Paramount Global Chair Shari Redstone walked away from a deal to sell her family’s media empire to independent producer David Ellison, but she’ll have to agree to an offer from someone eventually, because keeping the status quo isn’t an option.
Bloomberg reports the heiress rejected Ellison’s latest proposal on Tuesday after lengthy negotiations and a professed preference for the deal she believed would be in the best interests of her family and the company’s legacy. After months of resistance from company management and shareholders that prompted Ellison to revise his offer, Redstone changed her mind.

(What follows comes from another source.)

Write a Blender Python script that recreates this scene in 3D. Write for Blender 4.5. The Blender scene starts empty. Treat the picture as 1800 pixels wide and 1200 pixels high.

She’ll have to come up with an alternative pretty quickly, however, as the problems that have bedeviled Paramount for years won’t go away on their own.
Shari Redstone |
The Redstone family holding company, National Amusements Inc., has nearly $200 million in debt and lacks the cash to repay what’s owed in May, according to S&P Global Inc. Down the road, the family has estate taxes due after the passing of patriarch Sumner Redstone in 2020.
National Amusements, which owns 77% of the voting stock of Paramount, could still sell assets, such as some of its Paramount shares. But that is unpalatable based on current prices. At $11.04 a share, Paramount stock is trading at a fraction of its 2017 high of $69.36. The stock fell almost 8% on Tuesday after news of the abandoned Skydance offer.
After reviewing Ellison’s proposal in May, a special committee of directors recommended that Paramount not continue as a standalone business, according to people familiar with the decision.
Ellison, the son of Oracle Corp. co-founder Larry Ellison, changed the terms of his initial offer in an effort to appease not only the Redstones but also Paramount shareholders. Ellison threw in more money for shareholders and cash to pay down debt, and also offered to help cover potential legal costs.